Id. But this argument is baseless. The nature of the insurance has been ascertainable since the beginning of the foreclosure action. ECF No. 1 at 1–3. Thus, because the notice of removal is untimely, the matter will be remanded.2 Based on the foregoing, it is this 19th day of September 2023, by the United States District Court for the District of Maryland, ORDERED that: 1. Plaintiffs’ Motion to Remand (ECF No. 10) BE, and the same hereby IS, GRANTED; 2. Talent Renovations’ Motion to Remand (ECF No. 8) BE, and the same hereby IS, DENIED as moot; 3. The Clerk SHALL REMAND this action to the Circuit Court for Montgomery County, Maryland, for further proceedings;
4. The Clerk shall TRANSMIT and MAIL copies of this Memorandum Opinion and Order to the parties and the Clerk of the Court for the Circuit Court for Montgomery County, Maryland; and 5. CLOSE this case.

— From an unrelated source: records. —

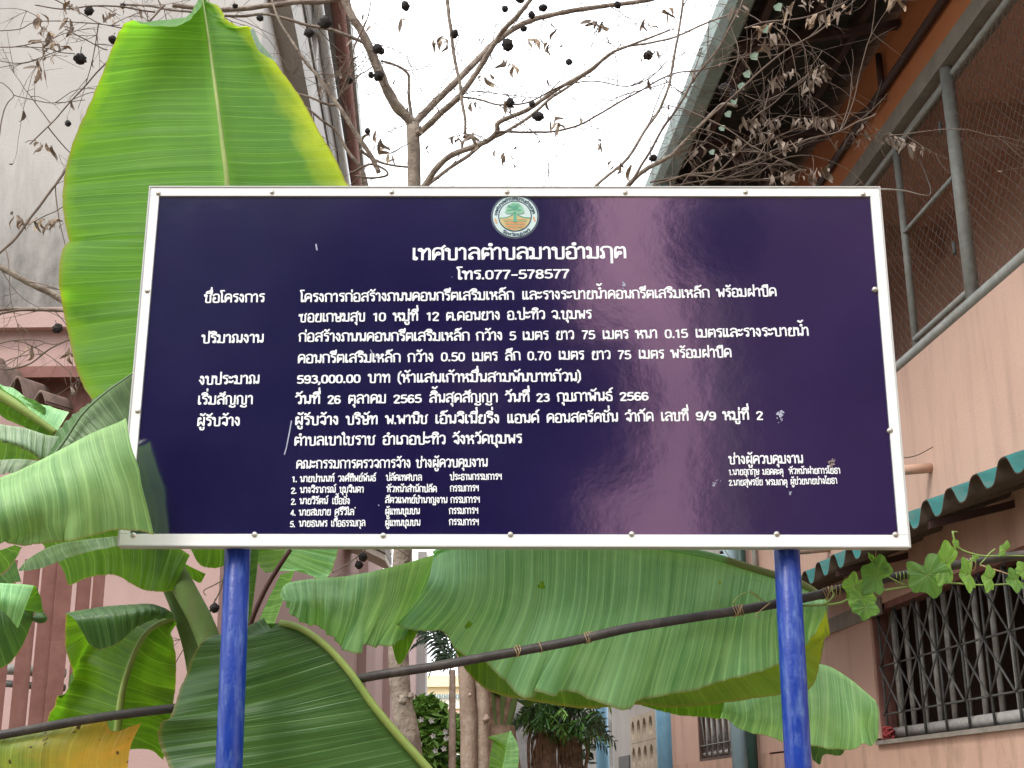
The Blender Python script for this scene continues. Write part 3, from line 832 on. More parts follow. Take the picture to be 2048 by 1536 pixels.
glyph('ภ', .84, [(.2, .1), (.2, .6), (.1, .7), (.16, .93), (.42, 1), (.66, .92), (.72, .75), (.72, 0)], o_(.08, .12))
glyph('ท', .80, o_(.12, .86), [(.25, .86), (.25, 0)], [(.25, .5), (.5, .95), (.62, .95), (.68, .8), (.68, 0)])
glyph('ธ', .76, [(.66, .99), (.3, 1), (.12, .85), (.2, .68), (.55, .62), (.64, .48), (.64, 0), (.2, 0), (.18, .18)], o_(.14, .32))
glyph('น', .80, o_(.12, .86), [(.25, .86), (.25, 0)], [(.25, .06), (.36, .22), (.5, .2)], o_(.58, .13), [(.68, .16), (.68, 1)])
glyph('บ', .80, o_(.12, .86), [(.25, .86), (.25, 0), (.68, 0), (.68, 1)])
glyph('ป', .80, o_(.12, .86), [(.25, .86), (.25, 0), (.68, 0), (.68, 1.42)])
glyph('ผ', .82, o_(.27, .84), [(.15, .88), (.14, 0), (.4, .48), (.68, 0), (.68, 1)])
glyph('ฝ', .82, o_(.27, .84), [(.15, .88), (.14, 0), (.4, .48), (.68, 0), (.68, 1.42)])
glyph('พ', .84, o_(.1, .86), [(.22, .86), (.26, 0), (.46, .6), (.66, 0), (.72, 1)])
glyph('ม', .82, o_(.12, .86), [(.25, .86), (.25, .12)], o_(.15, .12), [(.26, .06), (.68, .01), (.68, 1)])
glyph('ย', .78, o_(.28, .87), [(.17, .82), (.1, .68), (.26, .55), (.14, .42), (.14, 0), (.64, 0), (.64, 1)])
glyph('ร', .62, [(.54, .98), (.26, .99), (.1, .86), (.14, .7), (.42, .66), (.48, .5), (.48, .2)], o_(.38, .12))
glyph('ล', .80, [(.1, .8), (.2, .97), (.4, 1), (.6, .95), (.68, .75), (.68, 0)], [(.68, .42), (.52, .6), (.3, .58), (.12, .38), (.11, .22)], o_(.2, .13))
glyph('ว', .66, [(.06, .82), (.18, .98), (.4, 1), (.54, .82), (.54, .2)], o_(.43, .12))
glyph('ศ', .82, [(.12, 0), (.1, .75), (.2, .96), (.4, 1), (.6, .95), (.68, .75), (.68, 0)], o_(.40, .52), [(.29, .45), (.12, .05)], [(.56, .92), (.80, 1.2)])
glyph('ษ', .84, o_(.12, .86), [(.25, .86), (.25, 0), (.68, 0), (.68, 1)], o_(.46, .46, .09), [(.54, .5), (.84, .62)])
glyph('ส', .82, [(.1, .8), (.2, .97), (.4, 1), (.6, .95), (.68, .75), (.68, 0)], [(.68, .42), (.52, .6), (.3, .58), (.12, .38), (.11, .22)], o_(.2, .13), [(.58, .92), (.80, 1.18)])
glyph('ห', .82, o_(.12, .86), [(.25, .86), (.25, 0)], [(.25, .35), (.5, .56), (.68, .36), (.68, 0)], o_(.6, .86), [(.62, .74), (.46, .55)])
glyph('อ', .76, [(.08, .78), (.2, .97), (.42, 1), (.58, .93), (.64, .75), (.64, 0), (.14, 0), (.1, .38)], o_(.2, .48))
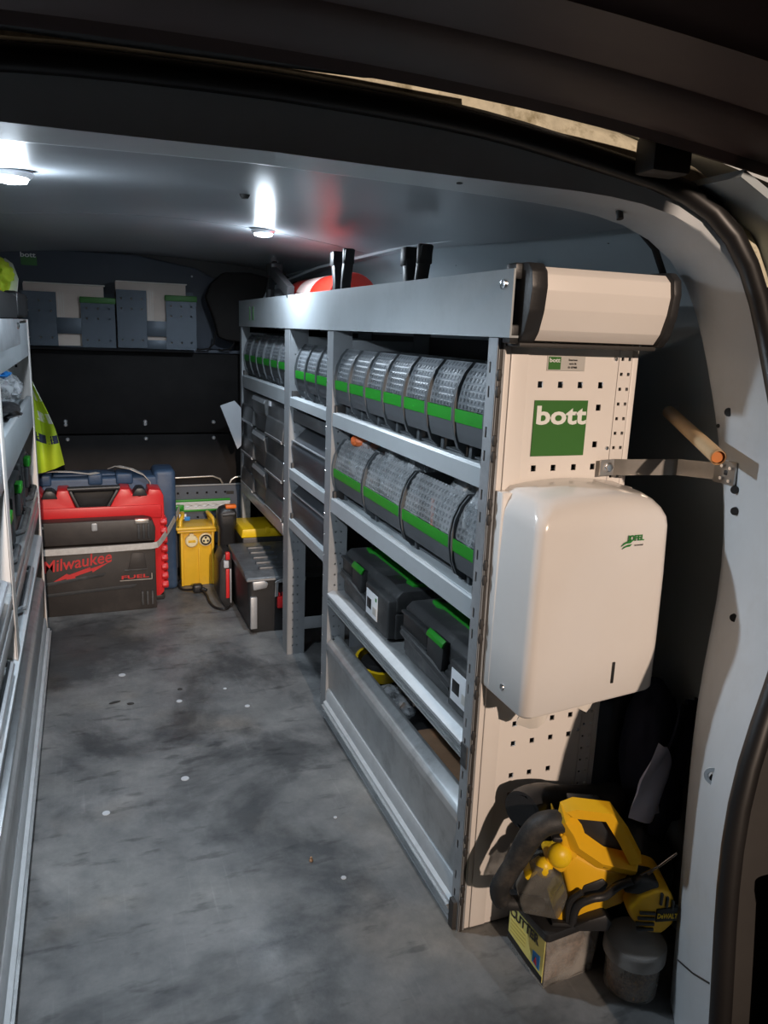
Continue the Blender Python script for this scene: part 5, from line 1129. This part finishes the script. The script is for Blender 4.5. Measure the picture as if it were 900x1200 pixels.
hs = thing('black_hose', 'black hose end with open mouth behind the saw against the cream panel', 'hose', (.70, .95, .22))
mb = MB(); mb.tube(spline([(.625, .930, .262), (.655, .945, .262), (.70, .952, .250), (.76, .955, .235), (.83, .958, .225)], 4), [.030]*4+[.028]*4+[.026]*9, 18, caps=False); put('hose', mb, m_black, hs)
mb = MB(); A = V((.625, .930, .262)); d = V((.030, .015, 0)).normalized(); mb.tube([A-d*.004, A+d*.014], [.033, .033], 20, caps=False); mb.tube([A-d*.004, A-d*.0045, A+d*.02], [.033, .027, .026], 20, caps=False); put('mouth_ring', mb, m_black, hs)
mb = MB(); mb.tube([A+d*.016, A+d*.018], [.0275, .0275], 20); put('mouth_inside', mb, m_blk, hs)
bag('black_sack', (.735, .940, .10), (.105, .042, .115), 81, m_black, 'black sack slumped at the foot of the cream panel behind the saw', .12, freq=1.6)
bag('black_sack', (.865, .93, .09), (.055, .07, .10), 84, m_black, 'black sack behind the jar of screws beside the pillar', .15, freq=1.6)
mb = MB(); mb.loft([[(x, y, z) for x, y in rrect(.850+i, 1.012+i, .922-i, 1.30-i, .012)] for z, i in ((0, .006), (.01, 0), (.37, 0), (.39, .006))]); one('navy_bin', mb, mat('navy_plastic', (.03, .036, .055), .5, var=.1), 'dark navy box standing against the side wall behind the pillar', 'box')
cl = thing('navy_cloth', 'navy cloth with pale blue folded edge heaped beside the pillar', 'cloth', (.87, .92, .19))
def drape(Lp, Rp, n=16, amp=.006, ph=0.):
    Lc, Rc = resample(Lp, n), resample(Rp, n); rows = []
    for i, (a, b) in enumerate(zip(Lc, Rc)):
        rows.append([a.lerp(b, j/10)+V((0, -amp*math.sin(j*.75+i*.35+ph)-.012*math.sin(math.pi*j/10), 0)) for j in range(11)])
    m = MB(); m.sheet(rows, -.004); return m
put('pale_edge', drape([(.850, .895, .360), (.820, .888, .332), (.803, .886, .308), (.812, .886, .285), (.804, .888, .236)], [(.862, .90, .352), (.872, .895, .335), (.866, .89, .30), (.858, .89, .27), (.862, .892, .234)]), m_ltcloth, cl, ang=80)
put('navy_fold', drape([(.895, .915, .42), (.872, .90, .37), (.862, .90, .30), (.856, .90, .19)], [(.935, .925, .42), (.938, .925, .35), (.94, .925, .28), (.94, .925, .19)], amp=.009, ph=1.), m_cloth, cl, ang=80)
mb = MB(); mb.blob((0, 0, 0), (.044, .050, .125), 91, .14, 1.5, 4); mb.xf(Matrix.Translation((.895, .965, .305))); put('heap', mb, m_cloth, cl, ang=80)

9/19/2023 /S/ Date Paula Xinis United States District Judge
2 Plaintiffs also request that the Court exercise its discretion to award them costs and attorneys’ fees under 28 U.S.C. § 1447(c). ECF No. 10 at 13. Considering Lindauer’s pro se status and the lack of obvious bad faith, the Court declines to impose such costs. See In re Lowe, 102 F.3d 731, 733 n. 2 (4th Cir. 1996).